BRIDGESTONE Southern Africa (BSAF) has announced its proposal to close its bias tyre manufacturing plant in Port Elizabeth, due to their financial performance coming under pressure and a global decline in older bias tyres.

This move is fully in line with the recently announced mid to long-term business strategy laid out by Bridgestone Corporation which plans to strengthen its core tyre business through focus on premium profitable growth segments. The announcement confirms the company’s dedication to implement this strategic framework.

BSAF has initiated a Section 189 notice and a consultative process in compliance with the South African Labour Relations Act.

Bridgestone will close its PE plant.

Bridgestone has announced its proposal to close its bias tyre manufacturing plant in Port Elizabeth.

BSAF has, in recent years, seen its financial performance come under pressure due to a variety of economic conditions and industry factors.

In addition, Bridgestone’s Port Elizabeth plant is specifically geared towards the production of older bias tyres, which are globally in decline and being phased out in South Africa, as it is an unprofitable market.

The effects of a shrinking economy and an influx of cheap imports, compounded by rapid changes in the tyre industry, have prompted BSAF to restructure its operations.
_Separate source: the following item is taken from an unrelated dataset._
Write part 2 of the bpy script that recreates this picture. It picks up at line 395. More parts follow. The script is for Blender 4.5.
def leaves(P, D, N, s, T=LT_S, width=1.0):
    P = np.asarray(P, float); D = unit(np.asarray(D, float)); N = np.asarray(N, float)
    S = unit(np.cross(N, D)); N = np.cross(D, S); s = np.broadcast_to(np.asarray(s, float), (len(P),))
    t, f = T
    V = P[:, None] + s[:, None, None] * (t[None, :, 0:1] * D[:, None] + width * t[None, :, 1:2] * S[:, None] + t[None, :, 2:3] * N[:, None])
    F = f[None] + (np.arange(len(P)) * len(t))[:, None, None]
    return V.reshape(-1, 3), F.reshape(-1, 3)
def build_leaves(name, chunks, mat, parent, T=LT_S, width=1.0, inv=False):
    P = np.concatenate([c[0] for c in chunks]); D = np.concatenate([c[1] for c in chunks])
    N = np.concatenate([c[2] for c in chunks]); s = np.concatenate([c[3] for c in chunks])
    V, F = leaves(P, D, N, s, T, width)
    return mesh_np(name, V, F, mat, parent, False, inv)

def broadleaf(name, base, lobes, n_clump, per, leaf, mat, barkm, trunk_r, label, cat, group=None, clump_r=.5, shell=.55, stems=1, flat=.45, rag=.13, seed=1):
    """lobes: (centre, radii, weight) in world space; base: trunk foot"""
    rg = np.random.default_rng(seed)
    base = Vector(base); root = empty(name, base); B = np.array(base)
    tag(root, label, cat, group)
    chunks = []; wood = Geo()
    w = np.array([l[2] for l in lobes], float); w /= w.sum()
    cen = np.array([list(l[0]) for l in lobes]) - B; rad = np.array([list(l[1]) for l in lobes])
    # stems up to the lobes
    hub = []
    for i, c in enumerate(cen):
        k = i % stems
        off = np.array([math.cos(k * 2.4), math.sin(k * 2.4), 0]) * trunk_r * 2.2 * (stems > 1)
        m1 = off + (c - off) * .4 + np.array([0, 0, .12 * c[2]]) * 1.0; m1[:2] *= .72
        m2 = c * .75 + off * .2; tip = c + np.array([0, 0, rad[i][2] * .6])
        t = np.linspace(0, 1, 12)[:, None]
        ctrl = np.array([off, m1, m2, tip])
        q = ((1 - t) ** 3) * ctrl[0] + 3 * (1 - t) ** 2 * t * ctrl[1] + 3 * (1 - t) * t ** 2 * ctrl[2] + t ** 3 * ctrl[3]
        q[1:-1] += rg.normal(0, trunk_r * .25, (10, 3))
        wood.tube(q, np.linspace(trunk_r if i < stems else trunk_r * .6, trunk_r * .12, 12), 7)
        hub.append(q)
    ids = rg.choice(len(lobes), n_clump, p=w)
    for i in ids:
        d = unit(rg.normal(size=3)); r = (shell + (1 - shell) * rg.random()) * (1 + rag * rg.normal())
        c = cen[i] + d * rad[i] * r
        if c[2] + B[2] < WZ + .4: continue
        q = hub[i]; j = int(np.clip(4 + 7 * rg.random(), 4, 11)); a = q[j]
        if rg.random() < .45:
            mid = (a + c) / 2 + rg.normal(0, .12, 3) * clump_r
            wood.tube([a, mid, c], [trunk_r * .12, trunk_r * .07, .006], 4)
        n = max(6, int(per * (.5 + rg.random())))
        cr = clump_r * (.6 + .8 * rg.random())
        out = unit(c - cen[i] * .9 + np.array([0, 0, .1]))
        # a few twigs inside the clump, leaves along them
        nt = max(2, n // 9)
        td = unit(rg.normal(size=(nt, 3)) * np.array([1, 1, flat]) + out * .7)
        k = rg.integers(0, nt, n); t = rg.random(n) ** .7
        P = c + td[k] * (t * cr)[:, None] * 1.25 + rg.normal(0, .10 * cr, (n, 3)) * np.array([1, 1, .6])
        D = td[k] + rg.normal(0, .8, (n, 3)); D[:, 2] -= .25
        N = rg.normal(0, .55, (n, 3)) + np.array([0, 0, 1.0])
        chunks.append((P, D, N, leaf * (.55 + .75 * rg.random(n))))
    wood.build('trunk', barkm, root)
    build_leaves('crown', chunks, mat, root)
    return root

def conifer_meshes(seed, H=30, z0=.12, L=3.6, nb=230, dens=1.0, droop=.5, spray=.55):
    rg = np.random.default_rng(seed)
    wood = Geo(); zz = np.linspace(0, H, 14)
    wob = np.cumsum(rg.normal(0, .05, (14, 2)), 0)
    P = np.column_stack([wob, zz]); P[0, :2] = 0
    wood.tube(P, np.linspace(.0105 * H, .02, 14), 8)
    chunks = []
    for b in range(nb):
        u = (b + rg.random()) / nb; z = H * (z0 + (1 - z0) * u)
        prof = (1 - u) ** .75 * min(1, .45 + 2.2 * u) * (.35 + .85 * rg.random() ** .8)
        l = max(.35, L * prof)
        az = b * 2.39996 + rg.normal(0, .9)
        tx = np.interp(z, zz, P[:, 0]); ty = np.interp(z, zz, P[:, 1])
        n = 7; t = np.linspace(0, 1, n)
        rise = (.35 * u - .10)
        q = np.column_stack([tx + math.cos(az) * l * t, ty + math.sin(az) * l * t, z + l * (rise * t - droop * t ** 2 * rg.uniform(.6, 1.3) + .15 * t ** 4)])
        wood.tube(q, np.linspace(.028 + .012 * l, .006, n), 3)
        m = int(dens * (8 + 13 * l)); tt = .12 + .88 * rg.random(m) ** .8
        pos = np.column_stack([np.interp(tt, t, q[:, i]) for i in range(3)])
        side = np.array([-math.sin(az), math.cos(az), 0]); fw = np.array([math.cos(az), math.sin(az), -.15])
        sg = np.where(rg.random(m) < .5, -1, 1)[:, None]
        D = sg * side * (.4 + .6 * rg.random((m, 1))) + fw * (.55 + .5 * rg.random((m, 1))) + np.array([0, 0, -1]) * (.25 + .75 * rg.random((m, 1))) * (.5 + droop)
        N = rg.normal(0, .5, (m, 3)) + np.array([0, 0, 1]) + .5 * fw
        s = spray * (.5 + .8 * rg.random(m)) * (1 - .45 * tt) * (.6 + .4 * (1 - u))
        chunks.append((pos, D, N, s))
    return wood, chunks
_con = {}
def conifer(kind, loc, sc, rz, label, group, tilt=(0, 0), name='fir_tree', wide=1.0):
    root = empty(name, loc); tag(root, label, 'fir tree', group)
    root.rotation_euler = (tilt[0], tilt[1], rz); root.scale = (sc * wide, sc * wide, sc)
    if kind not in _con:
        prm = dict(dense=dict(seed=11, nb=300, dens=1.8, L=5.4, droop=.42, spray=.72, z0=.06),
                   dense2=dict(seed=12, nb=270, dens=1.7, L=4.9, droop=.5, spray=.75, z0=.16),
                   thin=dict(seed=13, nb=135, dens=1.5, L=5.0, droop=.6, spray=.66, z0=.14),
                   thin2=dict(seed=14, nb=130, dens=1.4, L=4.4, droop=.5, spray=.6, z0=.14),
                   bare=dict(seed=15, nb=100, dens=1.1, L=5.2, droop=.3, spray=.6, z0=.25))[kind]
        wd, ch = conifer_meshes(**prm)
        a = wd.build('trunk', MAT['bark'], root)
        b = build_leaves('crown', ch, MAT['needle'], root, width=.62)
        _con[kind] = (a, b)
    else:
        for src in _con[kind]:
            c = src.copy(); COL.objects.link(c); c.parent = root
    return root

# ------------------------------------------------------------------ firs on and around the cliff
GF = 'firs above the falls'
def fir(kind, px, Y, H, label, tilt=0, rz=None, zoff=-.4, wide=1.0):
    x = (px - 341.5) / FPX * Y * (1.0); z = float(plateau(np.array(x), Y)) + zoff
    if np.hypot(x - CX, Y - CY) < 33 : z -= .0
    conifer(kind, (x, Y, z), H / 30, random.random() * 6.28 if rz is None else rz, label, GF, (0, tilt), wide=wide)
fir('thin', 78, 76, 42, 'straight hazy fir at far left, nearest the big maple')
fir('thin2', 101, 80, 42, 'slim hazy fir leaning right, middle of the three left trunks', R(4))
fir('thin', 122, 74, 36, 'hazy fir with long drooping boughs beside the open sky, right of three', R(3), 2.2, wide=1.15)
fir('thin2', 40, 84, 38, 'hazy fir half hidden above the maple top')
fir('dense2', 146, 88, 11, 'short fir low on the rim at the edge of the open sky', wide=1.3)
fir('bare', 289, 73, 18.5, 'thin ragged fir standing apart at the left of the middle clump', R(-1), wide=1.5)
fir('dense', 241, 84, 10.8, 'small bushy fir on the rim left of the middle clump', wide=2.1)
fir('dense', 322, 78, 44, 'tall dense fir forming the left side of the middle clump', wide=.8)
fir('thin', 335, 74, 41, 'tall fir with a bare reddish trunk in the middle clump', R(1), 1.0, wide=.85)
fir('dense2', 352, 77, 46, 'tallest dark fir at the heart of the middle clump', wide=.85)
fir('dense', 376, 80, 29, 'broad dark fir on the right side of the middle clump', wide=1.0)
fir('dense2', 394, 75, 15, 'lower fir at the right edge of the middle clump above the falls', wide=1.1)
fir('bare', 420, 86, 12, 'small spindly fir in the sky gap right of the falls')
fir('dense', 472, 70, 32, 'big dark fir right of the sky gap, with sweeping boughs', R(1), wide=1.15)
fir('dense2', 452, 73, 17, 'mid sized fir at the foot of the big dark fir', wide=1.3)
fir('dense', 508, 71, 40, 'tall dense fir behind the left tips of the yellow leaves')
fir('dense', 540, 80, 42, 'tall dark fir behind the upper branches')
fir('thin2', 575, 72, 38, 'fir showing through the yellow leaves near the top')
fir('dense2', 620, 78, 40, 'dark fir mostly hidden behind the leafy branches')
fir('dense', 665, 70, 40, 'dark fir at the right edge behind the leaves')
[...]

The agricultural industry is shifting to radial tyres, which are longer lasting, and the production of which is modern and high-speed. To produce radial tyres an investment in a completely new multi-billion-rand plant would be needed, which is not feasible in the current economy.

Jacques Fourie, BSAF chief executive said, the bias industrial and off-the-road tyres manufactured at the PE plant, which have since been trumped by a growing trend in the production of radial tyres globally, have meant a steady decline in market demand over the years, eroding profitability for BSAF.

“All these technical and economic factors, combined, have created an environment in which the PE factory is unable to continue running, despite all efforts to sustain the operation. To preserve the competitiveness of BSAF and a sustainable future for its employees, partners and stakeholders, the proposed closure of the PE plant is the only viable option,” said Fourie.

The company said the proposal to close the PE plant had been reached following serious consideration and had not been taken lightly.

In recent years, the company has considered many other alternatives, including cost containment measures, the sale of the plant to a suitable buyer, export opportunities, public funding and possibly relocating different product lines to PE.

However, while some of these options have been explored thoroughly, the current market dynamics make it extremely challenging to find a longer-term sustainable solution.

BSAF made assurances that it would exercise due diligence to ensure compliance with all legal requirements and accepted practices, as well as to ensure that all 252 affected employees are treated fairly and supported through the transition.

“We realise the impact the project will have on the personal lives of PE employees and we are committed to mitigate the impact of the proposed closure. Fair severance packages will be provided and where possible, skills will be redeployed,” said Fourie.

BSAF, employing more than 2 000 people, said it remains fully committed to its business in Southern Africa and its Brits manufacturing facility, which continues to produce radial tyres for OEMs and replacement customers.